Se siente viva formando fila en el autoservicio chino, único lugar donde todavía se puede comprar algo para almorzar sin hipotecarse. Y más viva y joven todavía cuando nadie le cede el asiento en el subte. Realmente estos muchachos y chicas embelesados con sus móviles refuerzan su auto estima cuando pierde en el baile de la silla, en busca de un lugar donde sentarse. Total, son pocas estaciones, piensa. Y se dedica a observar rostros, actitudes, atavíos y gestos mínimos (o máximos).

Por ahí una tiene suerte. Y una hermosa chica tatuada de pies a cabeza, testa rapada por un costado y cadenas ad hoc por todas partes, levanta la mirada ¡y la ve! cediéndole el codiciado asiento con gracia y afecto. O una pareja de jovencitos se besa tan amorosamente, en mitad del vagón abarrotado, que a una le dan ganas de aplaudir.

Otras veces una misma fabrica su sino. Sobre todo con los chicos que viajan junto a sus absortos padres cibernéticos, clamando por la atención que no reciben. Una ensaya entonces alguna morisqueta o guiñada de ojo, que entretiene al párvulo abandonado y le permite a una ensayar sus deseos no consumados de ser abuela.

Pero el mayor valor agregado de esta realidad que  vive es, a no dudarlo, la música. La bendita música que rodea cada viaje en subte, ya sea en los vagones, en los andenes o en estratégicos puntos de cruce de recorridos.

Siempre hubo músicos en el metro. El charanguista, igualito a Jaime Torres, el rapero que insistía en contarnos que era preferible rapear a robar, el tanguero que imitaba a Julio Sosa. Pero ahora no se trata de un músico cada tanto. Las melodías nos han invadido. Violines a perpetuidad, flautas traversas, saxos impenitentes, guitarras ultra afinadas.

Estos músicos se dan el lujo de iniciar diálogos entre dos andenes y dejarnos el corazón primaveral junto a Vivaldi o llevarnos de la mano de algún sueño romántico abolerado. También se atreven a volverse gardelianos, si creen que así la cosecha será más prodigiosa. Y la gente reacciona bien, con respeto por lo menos. Muchas veces con aplausos generosos.

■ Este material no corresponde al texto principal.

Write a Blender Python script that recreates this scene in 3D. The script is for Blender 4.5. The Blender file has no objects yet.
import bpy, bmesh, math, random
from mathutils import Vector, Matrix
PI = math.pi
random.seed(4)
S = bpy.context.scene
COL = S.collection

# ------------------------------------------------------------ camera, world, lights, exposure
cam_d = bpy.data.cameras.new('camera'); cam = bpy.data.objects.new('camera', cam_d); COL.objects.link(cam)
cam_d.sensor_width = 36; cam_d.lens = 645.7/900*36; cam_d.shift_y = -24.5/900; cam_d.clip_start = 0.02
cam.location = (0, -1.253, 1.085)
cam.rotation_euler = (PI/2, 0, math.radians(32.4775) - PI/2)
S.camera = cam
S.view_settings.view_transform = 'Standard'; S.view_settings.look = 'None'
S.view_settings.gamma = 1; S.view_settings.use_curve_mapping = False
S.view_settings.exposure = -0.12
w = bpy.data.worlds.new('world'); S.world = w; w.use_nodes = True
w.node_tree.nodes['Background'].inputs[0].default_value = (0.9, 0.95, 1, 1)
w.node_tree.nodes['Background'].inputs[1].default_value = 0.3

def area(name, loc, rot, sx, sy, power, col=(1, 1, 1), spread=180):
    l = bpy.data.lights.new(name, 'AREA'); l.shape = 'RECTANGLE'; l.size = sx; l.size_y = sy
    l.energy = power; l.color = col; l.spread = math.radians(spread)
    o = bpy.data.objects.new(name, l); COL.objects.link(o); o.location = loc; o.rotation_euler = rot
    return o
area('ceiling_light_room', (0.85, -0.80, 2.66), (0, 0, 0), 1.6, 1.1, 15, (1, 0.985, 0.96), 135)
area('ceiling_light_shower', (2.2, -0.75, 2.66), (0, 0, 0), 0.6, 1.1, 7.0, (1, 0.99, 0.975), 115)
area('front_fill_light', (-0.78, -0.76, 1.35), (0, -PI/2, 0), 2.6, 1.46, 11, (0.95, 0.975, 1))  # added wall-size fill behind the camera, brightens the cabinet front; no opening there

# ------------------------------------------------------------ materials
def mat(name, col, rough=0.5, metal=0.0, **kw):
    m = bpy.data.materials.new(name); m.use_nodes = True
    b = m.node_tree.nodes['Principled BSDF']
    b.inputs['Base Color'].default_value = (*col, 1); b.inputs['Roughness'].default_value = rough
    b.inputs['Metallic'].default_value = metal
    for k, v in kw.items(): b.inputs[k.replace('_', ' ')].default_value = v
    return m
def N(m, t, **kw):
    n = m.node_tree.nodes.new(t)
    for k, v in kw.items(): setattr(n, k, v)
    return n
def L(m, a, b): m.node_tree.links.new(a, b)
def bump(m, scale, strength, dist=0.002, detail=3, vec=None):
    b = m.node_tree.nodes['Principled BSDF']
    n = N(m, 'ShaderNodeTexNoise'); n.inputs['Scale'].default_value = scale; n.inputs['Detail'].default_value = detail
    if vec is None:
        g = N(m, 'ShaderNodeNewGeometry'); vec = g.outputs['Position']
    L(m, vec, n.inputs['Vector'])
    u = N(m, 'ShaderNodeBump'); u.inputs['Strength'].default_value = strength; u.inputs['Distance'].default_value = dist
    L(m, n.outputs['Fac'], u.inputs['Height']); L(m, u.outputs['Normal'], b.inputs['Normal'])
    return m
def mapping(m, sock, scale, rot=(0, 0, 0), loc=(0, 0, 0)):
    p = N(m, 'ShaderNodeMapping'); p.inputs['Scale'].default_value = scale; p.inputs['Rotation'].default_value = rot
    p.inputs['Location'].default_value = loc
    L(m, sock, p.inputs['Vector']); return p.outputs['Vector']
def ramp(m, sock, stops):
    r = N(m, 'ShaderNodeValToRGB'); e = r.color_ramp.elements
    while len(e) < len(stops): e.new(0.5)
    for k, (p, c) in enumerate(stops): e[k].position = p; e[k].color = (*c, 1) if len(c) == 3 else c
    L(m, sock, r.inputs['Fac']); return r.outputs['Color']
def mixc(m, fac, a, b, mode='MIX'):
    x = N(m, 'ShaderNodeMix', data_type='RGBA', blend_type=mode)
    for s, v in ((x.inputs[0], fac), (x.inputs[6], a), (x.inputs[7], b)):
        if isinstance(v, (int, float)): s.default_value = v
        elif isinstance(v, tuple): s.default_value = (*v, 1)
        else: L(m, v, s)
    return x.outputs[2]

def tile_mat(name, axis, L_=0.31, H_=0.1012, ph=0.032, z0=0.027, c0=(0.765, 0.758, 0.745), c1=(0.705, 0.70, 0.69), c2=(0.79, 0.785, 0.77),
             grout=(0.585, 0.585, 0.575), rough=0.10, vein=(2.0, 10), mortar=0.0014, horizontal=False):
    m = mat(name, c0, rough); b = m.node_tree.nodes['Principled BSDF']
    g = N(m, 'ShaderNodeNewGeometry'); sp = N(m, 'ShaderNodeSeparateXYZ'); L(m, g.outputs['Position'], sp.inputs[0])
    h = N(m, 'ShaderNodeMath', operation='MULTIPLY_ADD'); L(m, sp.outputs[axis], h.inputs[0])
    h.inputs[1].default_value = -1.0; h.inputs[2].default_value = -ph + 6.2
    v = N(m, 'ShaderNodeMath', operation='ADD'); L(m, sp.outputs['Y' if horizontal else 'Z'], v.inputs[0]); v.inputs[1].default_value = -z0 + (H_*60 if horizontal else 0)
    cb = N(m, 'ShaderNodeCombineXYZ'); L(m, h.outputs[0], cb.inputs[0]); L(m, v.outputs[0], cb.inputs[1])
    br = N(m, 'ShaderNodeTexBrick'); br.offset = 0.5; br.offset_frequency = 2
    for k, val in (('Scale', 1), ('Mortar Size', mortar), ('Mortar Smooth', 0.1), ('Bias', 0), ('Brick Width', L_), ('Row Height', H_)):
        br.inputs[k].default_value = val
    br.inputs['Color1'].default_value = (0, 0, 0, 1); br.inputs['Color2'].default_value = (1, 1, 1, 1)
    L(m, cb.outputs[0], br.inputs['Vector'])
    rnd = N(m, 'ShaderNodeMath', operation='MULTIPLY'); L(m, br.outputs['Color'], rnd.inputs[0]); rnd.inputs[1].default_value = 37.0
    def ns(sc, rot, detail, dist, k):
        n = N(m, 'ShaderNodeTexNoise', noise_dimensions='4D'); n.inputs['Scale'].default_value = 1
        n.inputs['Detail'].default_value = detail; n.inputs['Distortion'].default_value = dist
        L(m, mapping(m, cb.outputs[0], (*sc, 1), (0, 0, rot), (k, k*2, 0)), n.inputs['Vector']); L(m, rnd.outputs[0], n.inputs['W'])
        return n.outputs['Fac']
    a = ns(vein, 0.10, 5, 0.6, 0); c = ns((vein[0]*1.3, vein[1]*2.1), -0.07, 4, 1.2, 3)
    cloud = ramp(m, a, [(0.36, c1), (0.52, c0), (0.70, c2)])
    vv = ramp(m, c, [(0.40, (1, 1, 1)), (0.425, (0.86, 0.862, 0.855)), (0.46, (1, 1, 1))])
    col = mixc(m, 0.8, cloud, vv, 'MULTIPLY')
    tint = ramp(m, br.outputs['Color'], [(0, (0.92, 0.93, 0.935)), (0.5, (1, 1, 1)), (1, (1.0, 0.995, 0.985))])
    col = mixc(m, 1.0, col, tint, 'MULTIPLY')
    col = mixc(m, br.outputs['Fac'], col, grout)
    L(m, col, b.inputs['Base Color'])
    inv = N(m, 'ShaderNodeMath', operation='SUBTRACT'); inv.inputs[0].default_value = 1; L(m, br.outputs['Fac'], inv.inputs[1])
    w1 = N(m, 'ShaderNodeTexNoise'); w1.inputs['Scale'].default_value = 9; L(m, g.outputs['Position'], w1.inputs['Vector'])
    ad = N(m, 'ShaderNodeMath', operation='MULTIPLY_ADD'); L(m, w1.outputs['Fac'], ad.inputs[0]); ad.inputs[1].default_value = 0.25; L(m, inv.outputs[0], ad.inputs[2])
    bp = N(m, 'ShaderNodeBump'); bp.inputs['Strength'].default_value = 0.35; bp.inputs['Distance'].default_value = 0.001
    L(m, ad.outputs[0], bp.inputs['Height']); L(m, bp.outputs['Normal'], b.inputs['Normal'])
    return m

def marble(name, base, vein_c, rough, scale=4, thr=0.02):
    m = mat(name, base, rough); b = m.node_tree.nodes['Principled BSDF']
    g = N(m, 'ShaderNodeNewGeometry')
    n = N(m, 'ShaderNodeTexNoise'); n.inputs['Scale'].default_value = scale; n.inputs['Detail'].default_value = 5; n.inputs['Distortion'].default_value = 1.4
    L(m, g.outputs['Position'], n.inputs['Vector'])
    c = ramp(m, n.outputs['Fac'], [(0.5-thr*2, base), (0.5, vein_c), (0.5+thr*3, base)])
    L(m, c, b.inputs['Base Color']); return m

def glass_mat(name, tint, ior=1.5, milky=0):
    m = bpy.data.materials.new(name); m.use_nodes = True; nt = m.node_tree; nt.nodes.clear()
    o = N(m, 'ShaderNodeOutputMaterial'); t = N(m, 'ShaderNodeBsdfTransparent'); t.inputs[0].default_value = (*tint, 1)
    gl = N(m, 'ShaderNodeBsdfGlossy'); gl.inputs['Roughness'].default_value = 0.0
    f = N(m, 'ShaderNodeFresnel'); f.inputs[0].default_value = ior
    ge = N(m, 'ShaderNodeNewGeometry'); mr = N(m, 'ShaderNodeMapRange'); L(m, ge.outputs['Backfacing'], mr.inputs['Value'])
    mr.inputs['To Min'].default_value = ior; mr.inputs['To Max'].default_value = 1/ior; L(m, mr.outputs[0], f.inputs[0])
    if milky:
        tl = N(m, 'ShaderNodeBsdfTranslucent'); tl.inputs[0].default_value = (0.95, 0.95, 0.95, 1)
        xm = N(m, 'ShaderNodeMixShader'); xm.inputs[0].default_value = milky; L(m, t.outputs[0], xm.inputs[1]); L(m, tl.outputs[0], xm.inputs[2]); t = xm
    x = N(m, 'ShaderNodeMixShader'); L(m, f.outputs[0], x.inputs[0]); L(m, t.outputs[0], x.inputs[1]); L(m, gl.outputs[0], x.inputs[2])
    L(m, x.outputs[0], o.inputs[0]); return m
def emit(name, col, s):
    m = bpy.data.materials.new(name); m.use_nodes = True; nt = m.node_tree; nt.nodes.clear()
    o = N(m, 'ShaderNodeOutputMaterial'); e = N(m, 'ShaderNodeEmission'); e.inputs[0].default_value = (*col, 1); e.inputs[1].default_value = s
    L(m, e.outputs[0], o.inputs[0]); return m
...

Muchos pasajeros escuchan, quizás por primera vez, la maravilla de un violín bien tocado “en vivo y en directo”. Hasta se desconectan por un momento de las pantallitas captura-espíritus.

Una tendría que llevar consigo una billetera especialmente preparada para dejar su agradecimiento en cada sombrero, en cada funda. Y, si bien no puede hacerlo todos los días con todos los intérpretes con los que se topa, procura devolver en “parné” tanto deleite musical al paso.

Claro que una comienza a pensar que se está gestando una especie  de émulos del “informe para ciegos” de don Ernesto Sábato, una cofradía secreta que habita el submundo de Buenos Aires con las melodías como arma pero, a medida que observa a los intérpretes, llega a  descubrir a qué se debe la invasión sonora bajo tierra. Son jóvenes emigrantes venezolanos, muchos de ellos músicos, que están formando parte  no estable aún de algunas de nuestras orquestas sinfónicas pero que en este verano porteño deben sobrevivir a las vacaciones de las mismas. Y procuran el sustento a través de la magia del sonido y del conocimiento, ya que la mayoría posee gran capacidad en su arte.

Es evidente que muchos de los que viajan no hubieran disfrutado nunca música de la buena al lado de su oído si no fuera por estos intérpretes.

Apelando a un lugar más que común diré, amigos, que ya no me cabe duda de que todas las circunstancias, aún las más difíciles, como el estar lejos de la patria, pueden dejar algo bueno en los demás. Y agregaré que estar pasando momentos duros hace que los porteños nos volvamos más sensibles a placeres inesperados como el de la música subterránea.